Schaurige Original-Drehorte
„I am the night“ ist ein schön anzusehendes Stück Crime-TV, das auch von der hermetischen Architektur des alten Los Angeles profitiert. So steht die Villa, in dem Corinna Hodel wohnt, symbolhaft für Einsamkeit und verborgene dunkle Geheimnisse, aber auch für den Reichtum Hollywoods – Erinnerungen an Billy Wilders „Sunset Boulevard“ (1950) werden wach.

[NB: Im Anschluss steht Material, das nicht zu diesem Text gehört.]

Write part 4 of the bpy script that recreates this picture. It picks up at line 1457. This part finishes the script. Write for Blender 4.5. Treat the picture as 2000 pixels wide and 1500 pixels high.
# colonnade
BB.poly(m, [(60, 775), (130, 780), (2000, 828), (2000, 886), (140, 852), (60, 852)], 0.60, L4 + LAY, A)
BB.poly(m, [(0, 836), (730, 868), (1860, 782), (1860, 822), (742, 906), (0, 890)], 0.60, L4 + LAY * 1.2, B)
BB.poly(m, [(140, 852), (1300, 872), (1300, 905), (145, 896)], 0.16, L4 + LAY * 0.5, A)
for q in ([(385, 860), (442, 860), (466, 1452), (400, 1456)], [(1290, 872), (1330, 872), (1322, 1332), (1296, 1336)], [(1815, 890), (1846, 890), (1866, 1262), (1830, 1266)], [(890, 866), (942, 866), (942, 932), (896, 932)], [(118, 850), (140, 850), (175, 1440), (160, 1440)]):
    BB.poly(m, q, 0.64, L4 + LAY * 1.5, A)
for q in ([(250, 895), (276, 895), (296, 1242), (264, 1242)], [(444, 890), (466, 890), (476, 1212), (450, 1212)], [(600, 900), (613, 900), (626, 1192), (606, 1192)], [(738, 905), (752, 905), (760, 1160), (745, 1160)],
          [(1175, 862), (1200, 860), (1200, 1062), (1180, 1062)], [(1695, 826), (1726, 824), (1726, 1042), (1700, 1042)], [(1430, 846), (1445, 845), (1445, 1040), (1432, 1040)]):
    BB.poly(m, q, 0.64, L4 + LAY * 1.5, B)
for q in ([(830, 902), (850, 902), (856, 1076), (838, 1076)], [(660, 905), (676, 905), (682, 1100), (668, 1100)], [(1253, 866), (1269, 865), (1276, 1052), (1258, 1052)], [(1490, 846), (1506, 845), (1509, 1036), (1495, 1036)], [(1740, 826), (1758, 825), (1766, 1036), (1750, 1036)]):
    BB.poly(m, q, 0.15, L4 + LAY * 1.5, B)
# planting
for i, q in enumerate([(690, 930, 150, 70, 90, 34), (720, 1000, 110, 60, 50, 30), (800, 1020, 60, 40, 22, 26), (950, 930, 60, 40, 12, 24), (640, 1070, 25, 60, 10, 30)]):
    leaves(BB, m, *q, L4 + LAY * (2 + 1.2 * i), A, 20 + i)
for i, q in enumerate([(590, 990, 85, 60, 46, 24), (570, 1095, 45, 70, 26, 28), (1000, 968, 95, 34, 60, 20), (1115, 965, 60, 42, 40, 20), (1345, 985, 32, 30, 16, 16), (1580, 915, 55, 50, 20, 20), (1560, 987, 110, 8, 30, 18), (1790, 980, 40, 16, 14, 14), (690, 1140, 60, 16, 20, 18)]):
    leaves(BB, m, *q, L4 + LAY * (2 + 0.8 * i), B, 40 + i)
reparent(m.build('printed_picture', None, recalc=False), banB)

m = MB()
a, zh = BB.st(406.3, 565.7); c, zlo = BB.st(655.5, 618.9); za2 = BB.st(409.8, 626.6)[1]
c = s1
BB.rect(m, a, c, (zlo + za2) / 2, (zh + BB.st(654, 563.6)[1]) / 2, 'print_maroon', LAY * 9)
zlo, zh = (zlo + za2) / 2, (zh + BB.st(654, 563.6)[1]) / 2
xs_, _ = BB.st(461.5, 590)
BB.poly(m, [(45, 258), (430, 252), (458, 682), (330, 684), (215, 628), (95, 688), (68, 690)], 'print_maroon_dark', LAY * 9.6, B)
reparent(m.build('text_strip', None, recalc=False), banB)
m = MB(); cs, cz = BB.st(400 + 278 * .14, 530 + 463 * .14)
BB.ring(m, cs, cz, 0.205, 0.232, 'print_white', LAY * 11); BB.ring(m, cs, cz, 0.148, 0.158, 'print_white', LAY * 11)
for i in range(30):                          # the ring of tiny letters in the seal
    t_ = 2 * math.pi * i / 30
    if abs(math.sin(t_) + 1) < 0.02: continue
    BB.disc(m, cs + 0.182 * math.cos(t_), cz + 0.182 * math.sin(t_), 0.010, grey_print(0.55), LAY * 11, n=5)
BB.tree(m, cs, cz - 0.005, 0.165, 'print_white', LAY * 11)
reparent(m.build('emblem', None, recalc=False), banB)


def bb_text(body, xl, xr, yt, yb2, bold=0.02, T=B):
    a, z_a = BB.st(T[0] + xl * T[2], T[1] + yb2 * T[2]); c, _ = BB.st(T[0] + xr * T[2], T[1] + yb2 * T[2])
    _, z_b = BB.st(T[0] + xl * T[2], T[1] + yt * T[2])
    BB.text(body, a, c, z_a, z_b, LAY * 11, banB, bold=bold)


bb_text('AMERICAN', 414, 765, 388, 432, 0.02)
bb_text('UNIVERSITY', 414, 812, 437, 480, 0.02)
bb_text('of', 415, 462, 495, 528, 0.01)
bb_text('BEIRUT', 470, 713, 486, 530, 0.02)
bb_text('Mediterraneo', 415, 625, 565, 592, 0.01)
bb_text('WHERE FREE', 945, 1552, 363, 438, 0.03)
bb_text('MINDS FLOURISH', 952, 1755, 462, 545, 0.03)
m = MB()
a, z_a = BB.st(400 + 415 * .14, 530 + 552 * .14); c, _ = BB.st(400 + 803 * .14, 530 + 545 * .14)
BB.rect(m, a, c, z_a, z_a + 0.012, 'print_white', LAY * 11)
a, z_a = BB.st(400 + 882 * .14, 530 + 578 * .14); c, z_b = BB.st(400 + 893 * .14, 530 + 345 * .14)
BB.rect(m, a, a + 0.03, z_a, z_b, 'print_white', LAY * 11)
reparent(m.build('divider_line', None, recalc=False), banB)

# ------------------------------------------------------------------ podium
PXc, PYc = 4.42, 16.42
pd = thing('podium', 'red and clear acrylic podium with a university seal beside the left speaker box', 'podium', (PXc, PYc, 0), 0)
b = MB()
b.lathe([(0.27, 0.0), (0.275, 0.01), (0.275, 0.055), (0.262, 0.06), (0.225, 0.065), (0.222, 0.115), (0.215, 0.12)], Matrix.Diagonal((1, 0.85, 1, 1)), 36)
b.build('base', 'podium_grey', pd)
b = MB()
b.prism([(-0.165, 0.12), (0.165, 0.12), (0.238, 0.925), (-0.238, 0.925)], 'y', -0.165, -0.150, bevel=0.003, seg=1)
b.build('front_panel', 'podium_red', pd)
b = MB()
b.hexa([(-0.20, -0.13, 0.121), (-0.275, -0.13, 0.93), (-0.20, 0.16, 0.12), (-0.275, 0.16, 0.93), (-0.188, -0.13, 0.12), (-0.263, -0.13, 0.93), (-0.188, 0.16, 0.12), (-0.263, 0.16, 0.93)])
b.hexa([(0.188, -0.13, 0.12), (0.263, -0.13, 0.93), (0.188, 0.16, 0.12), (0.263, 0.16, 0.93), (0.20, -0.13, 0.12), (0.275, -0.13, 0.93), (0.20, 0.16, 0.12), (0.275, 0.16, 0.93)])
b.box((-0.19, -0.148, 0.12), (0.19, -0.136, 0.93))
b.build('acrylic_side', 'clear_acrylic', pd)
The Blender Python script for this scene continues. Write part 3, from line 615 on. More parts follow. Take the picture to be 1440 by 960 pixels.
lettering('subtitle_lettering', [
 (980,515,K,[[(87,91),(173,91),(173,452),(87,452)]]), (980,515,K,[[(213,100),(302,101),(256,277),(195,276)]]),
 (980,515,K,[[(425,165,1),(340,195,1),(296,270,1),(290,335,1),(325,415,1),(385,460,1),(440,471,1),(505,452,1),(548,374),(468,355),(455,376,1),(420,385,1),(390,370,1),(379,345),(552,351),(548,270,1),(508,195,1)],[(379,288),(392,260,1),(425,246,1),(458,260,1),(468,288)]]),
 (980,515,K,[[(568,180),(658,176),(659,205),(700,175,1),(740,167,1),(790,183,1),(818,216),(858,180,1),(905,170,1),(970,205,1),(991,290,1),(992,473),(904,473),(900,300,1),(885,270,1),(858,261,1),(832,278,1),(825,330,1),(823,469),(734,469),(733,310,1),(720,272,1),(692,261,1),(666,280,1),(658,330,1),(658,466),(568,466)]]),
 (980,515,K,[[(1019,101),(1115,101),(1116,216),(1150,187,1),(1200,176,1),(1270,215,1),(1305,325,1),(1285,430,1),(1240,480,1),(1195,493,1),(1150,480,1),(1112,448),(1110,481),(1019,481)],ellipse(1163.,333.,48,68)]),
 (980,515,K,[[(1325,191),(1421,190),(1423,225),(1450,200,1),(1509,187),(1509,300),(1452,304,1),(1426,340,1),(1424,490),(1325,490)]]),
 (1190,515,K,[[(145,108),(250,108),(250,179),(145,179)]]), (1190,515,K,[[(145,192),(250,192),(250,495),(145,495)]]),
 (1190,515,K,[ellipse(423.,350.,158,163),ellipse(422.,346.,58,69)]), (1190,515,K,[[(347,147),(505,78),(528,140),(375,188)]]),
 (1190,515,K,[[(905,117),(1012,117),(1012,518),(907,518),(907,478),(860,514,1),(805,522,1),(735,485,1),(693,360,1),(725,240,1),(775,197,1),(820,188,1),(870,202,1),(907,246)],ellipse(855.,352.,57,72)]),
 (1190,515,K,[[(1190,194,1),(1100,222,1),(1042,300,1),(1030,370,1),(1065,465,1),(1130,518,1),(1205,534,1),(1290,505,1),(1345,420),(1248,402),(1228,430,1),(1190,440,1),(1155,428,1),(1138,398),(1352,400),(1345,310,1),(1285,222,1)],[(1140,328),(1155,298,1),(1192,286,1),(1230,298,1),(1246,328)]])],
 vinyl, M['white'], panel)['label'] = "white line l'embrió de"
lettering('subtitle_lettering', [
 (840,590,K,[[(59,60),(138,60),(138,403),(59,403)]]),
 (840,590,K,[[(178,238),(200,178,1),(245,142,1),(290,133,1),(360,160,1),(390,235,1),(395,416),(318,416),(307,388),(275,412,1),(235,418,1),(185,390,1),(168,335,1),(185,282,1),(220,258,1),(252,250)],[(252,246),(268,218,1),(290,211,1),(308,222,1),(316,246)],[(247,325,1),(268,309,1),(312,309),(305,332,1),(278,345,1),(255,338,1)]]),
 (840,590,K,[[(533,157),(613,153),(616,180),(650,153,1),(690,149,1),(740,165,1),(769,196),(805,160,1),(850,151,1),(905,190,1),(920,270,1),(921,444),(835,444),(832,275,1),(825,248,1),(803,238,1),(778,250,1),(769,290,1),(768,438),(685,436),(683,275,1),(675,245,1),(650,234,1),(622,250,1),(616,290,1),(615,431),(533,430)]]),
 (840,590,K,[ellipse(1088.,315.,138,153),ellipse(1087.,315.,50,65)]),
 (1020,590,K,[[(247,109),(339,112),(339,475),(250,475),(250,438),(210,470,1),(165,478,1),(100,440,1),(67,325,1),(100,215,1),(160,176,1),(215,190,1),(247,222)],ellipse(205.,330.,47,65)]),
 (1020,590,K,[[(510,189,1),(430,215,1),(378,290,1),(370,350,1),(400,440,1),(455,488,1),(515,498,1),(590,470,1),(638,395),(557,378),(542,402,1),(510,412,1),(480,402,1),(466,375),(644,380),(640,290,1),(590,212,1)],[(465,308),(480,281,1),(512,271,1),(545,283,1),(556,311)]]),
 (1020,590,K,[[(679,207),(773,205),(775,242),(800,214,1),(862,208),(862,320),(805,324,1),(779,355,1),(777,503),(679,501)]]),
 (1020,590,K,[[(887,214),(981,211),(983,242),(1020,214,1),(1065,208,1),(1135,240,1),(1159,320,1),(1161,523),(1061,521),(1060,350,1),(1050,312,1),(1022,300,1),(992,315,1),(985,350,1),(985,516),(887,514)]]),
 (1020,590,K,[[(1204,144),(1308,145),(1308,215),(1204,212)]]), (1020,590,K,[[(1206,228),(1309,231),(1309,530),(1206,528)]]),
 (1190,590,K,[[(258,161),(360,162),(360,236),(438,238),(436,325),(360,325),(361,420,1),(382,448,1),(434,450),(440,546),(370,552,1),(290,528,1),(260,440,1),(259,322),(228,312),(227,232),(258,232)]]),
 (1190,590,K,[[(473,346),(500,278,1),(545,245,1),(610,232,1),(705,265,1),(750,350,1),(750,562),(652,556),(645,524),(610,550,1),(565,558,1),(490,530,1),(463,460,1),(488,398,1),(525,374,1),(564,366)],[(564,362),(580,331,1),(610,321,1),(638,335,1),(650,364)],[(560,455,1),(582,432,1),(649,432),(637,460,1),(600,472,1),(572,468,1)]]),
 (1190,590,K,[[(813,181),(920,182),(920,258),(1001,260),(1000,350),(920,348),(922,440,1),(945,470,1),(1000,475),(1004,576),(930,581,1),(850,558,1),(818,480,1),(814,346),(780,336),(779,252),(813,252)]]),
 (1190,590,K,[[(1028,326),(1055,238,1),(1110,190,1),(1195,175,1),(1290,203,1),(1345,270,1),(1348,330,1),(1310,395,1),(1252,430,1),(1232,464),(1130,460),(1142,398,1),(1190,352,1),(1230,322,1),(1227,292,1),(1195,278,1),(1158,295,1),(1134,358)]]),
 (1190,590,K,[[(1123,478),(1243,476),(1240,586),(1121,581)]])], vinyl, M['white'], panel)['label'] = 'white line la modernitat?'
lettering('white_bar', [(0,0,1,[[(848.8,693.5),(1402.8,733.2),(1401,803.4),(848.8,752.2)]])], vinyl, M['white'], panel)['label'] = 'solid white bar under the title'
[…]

Besonders im Fokus steht allerdings das gespenstische John Sowden House von Lloyd Wright, das an einen Maya-Tempel erinnert – es wirkt wie ein Relikt einer vergangenen Epoche, ein Übrigbleibsel einer Zeit, die unwiderruflich vorbei ist. Von 1945 bis 1950 war George Hodel der Besitzer, der damals auch als einer der Verdächtigen im „Dahlien-Mord“ galt und der von seinem eigenen Sohn Steve (in dem Buch „Black Dahlia Avenger“) Jahrzehnte später beschuldigt wurde, dort im Keller Elizabeth Short getötet zu haben.
Bei der Premiere von „I Am the Night“ in Los Angeles sprach das Branchenmagazin Variety mit der Crew über die Dreharbeiten im Sowden House. "Es hat eine sehr, sehr schwere Energie. Während der Dreharbeiten fühlte ich mich oft körperlich krank", sagte India Eisley. "Es ist so isoliert, es fühlt sich an wie ein Mausoleum. Man könnte sich vorstellen, dass da jemand schreit und nicht gehört wird."
„I am the night“ wird ab 28. Februar immer donnerstags ab 20:15 Uhr in Doppelfolgen bei TNT Serie ausgestrahlt und ist auf Abruf beim Streamingdienst Sky Ticket verfügbar.